Kevin does have a stubborn adherence to truth, justice and the Kevin way, and he is capable of stepping up and making sacrifices, but if he’s a hero he’s more a Wetherspoons Rorschach than a Luke Skywalker. He is very, very definitely a lost soul, trapped in a loop that first looped him in his troubled childhood, doomed to always play to a gallery that isn’t there. I am drawn to this sort of character, someone who badly wants something they clearly can’t have yet goes all out to get it. In Kevin, I sort of walked the guy to edge of it, the limits of needing and yearning.

 

 

It sounds like we share a common experience of weird tv shows exploring myths and folklore thanks to Arthur C Clark and the library section full of strange tales? Was it interesting to relive those times?

 

It was actually brilliant and unforeseen. I had just set out to write something funny, but when Kevin’s voice started to kick-in I started to mainline a lot of memories about where I come from creatively, from my late childhood and early teens when I was obsessed with SF and horror and the paranormal at a time when it was everywhere. It was fun to go back to a world of spinner racks in libraries full of Philip K Dick and Lovecraft paperbacks and fantasy art on LP covers and TV programmes or even features on current affairs shows that had a lot of paranormal content inseparable from humdrum reporting. When there was less media, everything could have a kind of authority. Now there is so much media, we assume that nothing is true, everything is suspect. Part of the journey of writing the book was realising that the question is not just what if there were bigfoot hunters in Sutton, but also what if that world of 70s exotica and subculture turned out to be the real world after all?

 

This is a novel of perspectives was it hard getting each character’s voice right?

 

It was tricky, yes, and the biggest task was finding the right tone for Kevin. Early on, he was too shouty, sometimes too coarse, and too repetitive, and in his scenes with Maxine, they tended to shout at each other too much. It could seem a tad soap operatic or sitcomish. Toning him down and retuning his dial was the biggest job.

 

Kevin’s partner-in-crime, the cryptozoologist Derek Funnel, his voice I pretty much nailed straightaway, but he wasn’t a Satanist in the first draft, so that needed developing. Team Leader and voice of reason Maxine’s tone also was pretty stable from the off; I just tried not to make her sound too prim (which seems to be a temptation for some reason). Kevin’s estranged wife, Bohoslava gave me the most problems because initially I had no first-hand experience of how a young Ukrainian woman might speak. I then realised that she’s been taught to speak English by Kevin, so she mangles English like he does . Overall, getting Kevin right was the hardest task. The realisation of the book does depend on it. Initially, I did just want the story to be funny on a linguistic level but it did grow into something a bit more substantial.

 

You could just have been very cruel to Kevin but you do make us actually understand him. Is that important to making comedy work?

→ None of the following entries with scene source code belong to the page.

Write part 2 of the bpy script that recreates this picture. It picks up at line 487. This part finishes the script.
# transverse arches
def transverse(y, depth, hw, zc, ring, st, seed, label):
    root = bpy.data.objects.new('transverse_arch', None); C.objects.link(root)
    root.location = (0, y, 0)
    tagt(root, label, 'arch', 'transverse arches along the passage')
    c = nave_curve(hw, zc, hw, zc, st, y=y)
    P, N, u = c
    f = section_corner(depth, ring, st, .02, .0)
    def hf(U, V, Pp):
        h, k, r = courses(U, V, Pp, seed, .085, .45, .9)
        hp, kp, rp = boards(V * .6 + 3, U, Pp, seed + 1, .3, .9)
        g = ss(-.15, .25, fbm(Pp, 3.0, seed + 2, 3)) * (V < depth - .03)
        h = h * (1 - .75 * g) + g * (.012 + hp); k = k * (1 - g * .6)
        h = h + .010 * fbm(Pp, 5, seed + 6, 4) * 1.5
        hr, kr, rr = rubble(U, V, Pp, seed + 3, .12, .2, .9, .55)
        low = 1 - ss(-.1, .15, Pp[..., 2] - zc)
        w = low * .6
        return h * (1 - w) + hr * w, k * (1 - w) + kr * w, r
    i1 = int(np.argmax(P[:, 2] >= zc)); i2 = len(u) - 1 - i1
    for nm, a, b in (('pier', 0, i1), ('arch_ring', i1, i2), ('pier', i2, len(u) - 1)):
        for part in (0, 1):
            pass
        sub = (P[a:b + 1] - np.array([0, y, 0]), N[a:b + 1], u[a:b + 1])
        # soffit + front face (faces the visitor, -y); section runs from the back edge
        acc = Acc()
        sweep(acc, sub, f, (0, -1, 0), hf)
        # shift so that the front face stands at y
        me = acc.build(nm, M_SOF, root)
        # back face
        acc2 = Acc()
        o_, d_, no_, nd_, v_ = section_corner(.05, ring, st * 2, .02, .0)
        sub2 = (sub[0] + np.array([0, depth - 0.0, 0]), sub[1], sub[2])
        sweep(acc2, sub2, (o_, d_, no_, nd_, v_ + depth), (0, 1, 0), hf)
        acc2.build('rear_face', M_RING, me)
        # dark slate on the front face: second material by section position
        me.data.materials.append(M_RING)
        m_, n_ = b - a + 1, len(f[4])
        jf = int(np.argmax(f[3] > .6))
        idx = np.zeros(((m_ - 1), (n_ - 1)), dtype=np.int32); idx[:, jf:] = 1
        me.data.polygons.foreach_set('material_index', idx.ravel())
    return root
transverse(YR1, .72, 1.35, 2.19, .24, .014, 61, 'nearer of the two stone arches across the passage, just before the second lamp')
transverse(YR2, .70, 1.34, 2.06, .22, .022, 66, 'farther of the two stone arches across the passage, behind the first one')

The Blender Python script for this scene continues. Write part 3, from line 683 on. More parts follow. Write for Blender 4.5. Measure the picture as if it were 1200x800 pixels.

I had many conniptions and went through many contortions trying to get this aspect of the story right. Initially, in 2011, when I had the original idea, I thought pointing out a shouty man who believes anything would be a cautionary tale, a warning from history. By 2016,  he was no longer a warning but someone many of us were confronted by on social media every day. I did let the book go for a while as a result, though something about it ultimately seemed worth salvaging. I mean, a novel about bigfoot hunting in Sutton is either going to be your signature move or your doom.

I also tried not explaining Kevin at all (I do like the early Hannibal Lector’s comment along the lines of ‘Don't try to explain me, I just happened’), but that didn’t work and did read like Kev was being mocked. Certainly, highlighting the reasons behind Kevin’s obsessions made the comedy subtler, I hope, and maybe more tragi-comic when before it was all about the set-piece and the one liner. This was quite a sobering lesson overall, but it has probably made me a better writer.

 

 

What else can we look forward to from you next and where can we hear more from you?

I am working on a sequence called The Underkin and Other Stories, short stories loosely connected by a recurring cursed book, the haunted town of Gyddon, encroachments from an extra-dimension and a world-altering Great Disorder, an invasion of psychotropic spores that divides the stories into Before, During and After. Some have already appeared in Shadow Booth, Unsung Online, Storgy, Black Static and others. The first in the sequence, The Validations, will be in Nightscript 7 next month. I hope to finish the whole book by next spring. I am otherwise found at @AshleyJStokes on Twitter and Instagram and my website is www.ashleystokes.net.

 

 

 

 

 

If there was one book (not your own) that you wish you could get everyone to read, what would it be and why?

 

That’s such a hard question as different books mean different things to you at different times. So, recently, the past few years, the book I’ve read that opened me up a bit was Nathan Ballingrad’s North American Lake Monsters. Not only is it beautifully and evocatively written, it reminded me of the scope and power of the horror short story, that the world is a horror story after all and that is its truth.